→ DIRECTIONS
Extract the full listing verbatim and drop any pictures from your copy.
▼▼▼
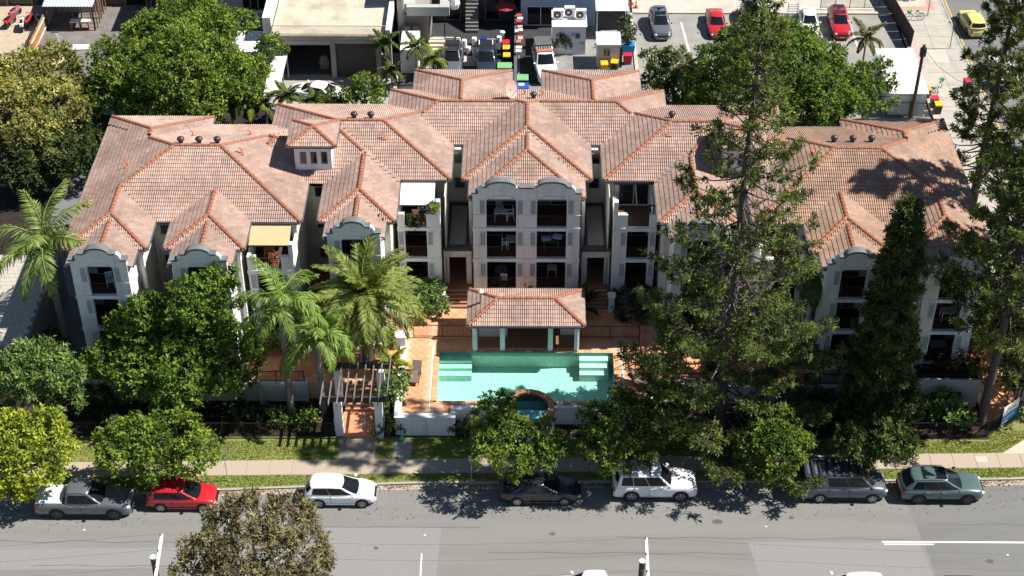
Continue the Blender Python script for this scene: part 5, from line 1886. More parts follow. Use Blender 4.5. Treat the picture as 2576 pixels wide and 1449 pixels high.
for sg in (-1, 1):
    MB().bar((-2.4, sg * .62, 1.26), (-1.1, sg * .62, 1.26), .07).local('load_bar', WHITEM, u)
v = car('wagon4', 2.0, 128.8, -84, 'white', 'white camper wagon with roof tent, solar panel and orange board', 'four wheel drive', B, S=1.1, name='parked_car')
MB().box(-2.2, -.75, -.74, .74, 1.90, 2.08).local('roof_tent', mat('tent_grey', (.10, .10, .105), .8, .2), v)
so = MB().box(-.66, -.22, -.66, .66, 1.93, 1.98).local('solar_panel', WHITEM, v)
for k in range(6):
    for j in range(2):
        MB().box(-.64 + j * .21, -.45 + j * .21, -.63 + k * .21, -.45 + k * .21, 1.981, 1.986).local('solar_cell', GLASS, so)
MB().box(-.17, .12, -.70, .70, 1.93, 1.97).local('recovery_board', mat('orange_board', (.60, .12, .05), .6, .1), v)
car('suv', 12.9, 136.6, -88, 'silver', 'silver wagon with dark sunroof in the car park', 'car', B, S=1.02, extras=('sunroof',))
car('sedan', 18.2, 136.9, -90, 'red', 'bright red car with red roof in the middle of the car park', 'car', B, S=1.02)
car('suv', 21.6, 137.8, -90, 'black', 'black car in the tree shade beside the red car', 'car', B, S=1.0)
car('sedan', 27.0, 137.2, -92, 'white', 'white car half hidden behind the round green tree top in the car park', 'car', B, S=1.02)
car('suv', 29.8, 136.9, -91, 'red', 'red wagon with black roof at the right end of the car park', 'car', B, S=1.02, extras=('dark_roof',))
car('hatch', 42.35, 137.2, 94, 'yellow', 'pale yellow hatchback on the side street at the top right', 'car', 'cars on the side street', S=1.1)
car('suv', 43.0, 128.0, 92, 'white', 'white car on the side street half behind the pine', 'car', 'cars on the side street', S=1.08)
car('sedan', 45.6, 119.0, 92, 'silver', 'silver car on the side street behind the right pine branches', 'car', 'cars on the side street', S=1.05)
car('suv', 48.5, 139.0, 92, 'white', 'white wagon far right on the side street behind pine branches', 'car', 'cars on the side street', S=1.05)
# ================================================================ BUILDINGS AND YARDS BEHIND
GREYW = mat('grey_wall', (0.42, 0.41, 0.39), .85, .12, 1.5)
DARKW = mat('dark_wall', (0.07, 0.065, 0.062), .85, .25, 1.2)
BROWNW = mat('brown_wall', (0.15, 0.10, 0.075), .85, .25, 1.5)
BLUEW = mat('blue_cladding', (0.36, 0.47, 0.62), .6, .08, 2)
ROOFW = mat('white_sheet_roof', (0.74, 0.74, 0.73), .5, .08, .8)
ROOFG = mat('grey_sheet_roof', (0.40, 0.43, 0.43), .5, .15, 1)


def corrugated(x0, x1, y0, y1, z0, z1, along='y', pitch=.28, h=.035, t=.04):
    """sheet roof, ribs running along y (or x); z0 at the low (y0 / x0) edge"""
    mb = MB()
    if along == 'y':
        n = int(abs(x1 - x0) / pitch) * 2
        top = []
        for k in range(n + 1):
            x = x0 + (x1 - x0) * k / n
            dz = h if k % 2 else 0
            top += [(x, y0, z0 + dz), (x, y1, z1 + dz)]
    else:
        n = int(abs(y1 - y0) / pitch) * 2
        top = []
        for k in range(n + 1):
            y = y0 + (y1 - y0) * k / n
            dz = h if k % 2 else 0
            top += [(x0, y, z0 + dz), (x1, y, z1 + dz)]
    m = len(top)
    vs = top + [(a, b, c - t) for a, b, c in top]
    fs = []
    for k in range(m // 2 - 1):
        a = 2 * k
        fs += [(a, a + 1, a + 3, a + 2), (m + a, m + a + 2, m + a + 3, m + a + 1), (a, a + 2, m + a + 2, m + a), (a + 1, m + a + 1, m + a + 3, a + 3)]
    return mb.add(vs, fs)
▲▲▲
→ FINAL ANSWER
Continue the Blender Python script for this scene: part 5, from line 1886. More parts follow. Use Blender 4.5. Treat the picture as 2576 pixels wide and 1449 pixels high.
for sg in (-1, 1):
    MB().bar((-2.4, sg * .62, 1.26), (-1.1, sg * .62, 1.26), .07).local('load_bar', WHITEM, u)
v = car('wagon4', 2.0, 128.8, -84, 'white', 'white camper wagon with roof tent, solar panel and orange board', 'four wheel drive', B, S=1.1, name='parked_car')
MB().box(-2.2, -.75, -.74, .74, 1.90, 2.08).local('roof_tent', mat('tent_grey', (.10, .10, .105), .8, .2), v)
so = MB().box(-.66, -.22, -.66, .66, 1.93, 1.98).local('solar_panel', WHITEM, v)
for k in range(6):
    for j in range(2):
        MB().box(-.64 + j * .21, -.45 + j * .21, -.63 + k * .21, -.45 + k * .21, 1.981, 1.986).local('solar_cell', GLASS, so)
MB().box(-.17, .12, -.70, .70, 1.93, 1.97).local('recovery_board', mat('orange_board', (.60, .12, .05), .6, .1), v)
car('suv', 12.9, 136.6, -88, 'silver', 'silver wagon with dark sunroof in the car park', 'car', B, S=1.02, extras=('sunroof',))
car('sedan', 18.2, 136.9, -90, 'red', 'bright red car with red roof in the middle of the car park', 'car', B, S=1.02)
car('suv', 21.6, 137.8, -90, 'black', 'black car in the tree shade beside the red car', 'car', B, S=1.0)
car('sedan', 27.0, 137.2, -92, 'white', 'white car half hidden behind the round green tree top in the car park', 'car', B, S=1.02)
car('suv', 29.8, 136.9, -91, 'red', 'red wagon with black roof at the right end of the car park', 'car', B, S=1.02, extras=('dark_roof',))
car('hatch', 42.35, 137.2, 94, 'yellow', 'pale yellow hatchback on the side street at the top right', 'car', 'cars on the side street', S=1.1)
car('suv', 43.0, 128.0, 92, 'white', 'white car on the side street half behind the pine', 'car', 'cars on the side street', S=1.08)
car('sedan', 45.6, 119.0, 92, 'silver', 'silver car on the side street behind the right pine branches', 'car', 'cars on the side street', S=1.05)
car('suv', 48.5, 139.0, 92, 'white', 'white wagon far right on the side street behind pine branches', 'car', 'cars on the side street', S=1.05)
# ================================================================ BUILDINGS AND YARDS BEHIND
GREYW = mat('grey_wall', (0.42, 0.41, 0.39), .85, .12, 1.5)
DARKW = mat('dark_wall', (0.07, 0.065, 0.062), .85, .25, 1.2)
BROWNW = mat('brown_wall', (0.15, 0.10, 0.075), .85, .25, 1.5)
BLUEW = mat('blue_cladding', (0.36, 0.47, 0.62), .6, .08, 2)
ROOFW = mat('white_sheet_roof', (0.74, 0.74, 0.73), .5, .08, .8)
ROOFG = mat('grey_sheet_roof', (0.40, 0.43, 0.43), .5, .15, 1)


def corrugated(x0, x1, y0, y1, z0, z1, along='y', pitch=.28, h=.035, t=.04):
    """sheet roof, ribs running along y (or x); z0 at the low (y0 / x0) edge"""
    mb = MB()
    if along == 'y':
        n = int(abs(x1 - x0) / pitch) * 2
        top = []
        for k in range(n + 1):
            x = x0 + (x1 - x0) * k / n
            dz = h if k % 2 else 0
            top += [(x, y0, z0 + dz), (x, y1, z1 + dz)]
    else:
        n = int(abs(y1 - y0) / pitch) * 2
        top = []
        for k in range(n + 1):
            y = y0 + (y1 - y0) * k / n
            dz = h if k % 2 else 0
            top += [(x0, y, z0 + dz), (x1, y, z1 + dz)]
    m = len(top)
    vs = top + [(a, b, c - t) for a, b, c in top]
    fs = []
    for k in range(m // 2 - 1):
        a = 2 * k
        fs += [(a, a + 1, a + 3, a + 2), (m + a, m + a + 2, m + a + 3, m + a + 1), (a, a + 2, m + a + 2, m + a), (a + 1, m + a + 1, m + a + 3, a + 3)]
    return mb.add(vs, fs)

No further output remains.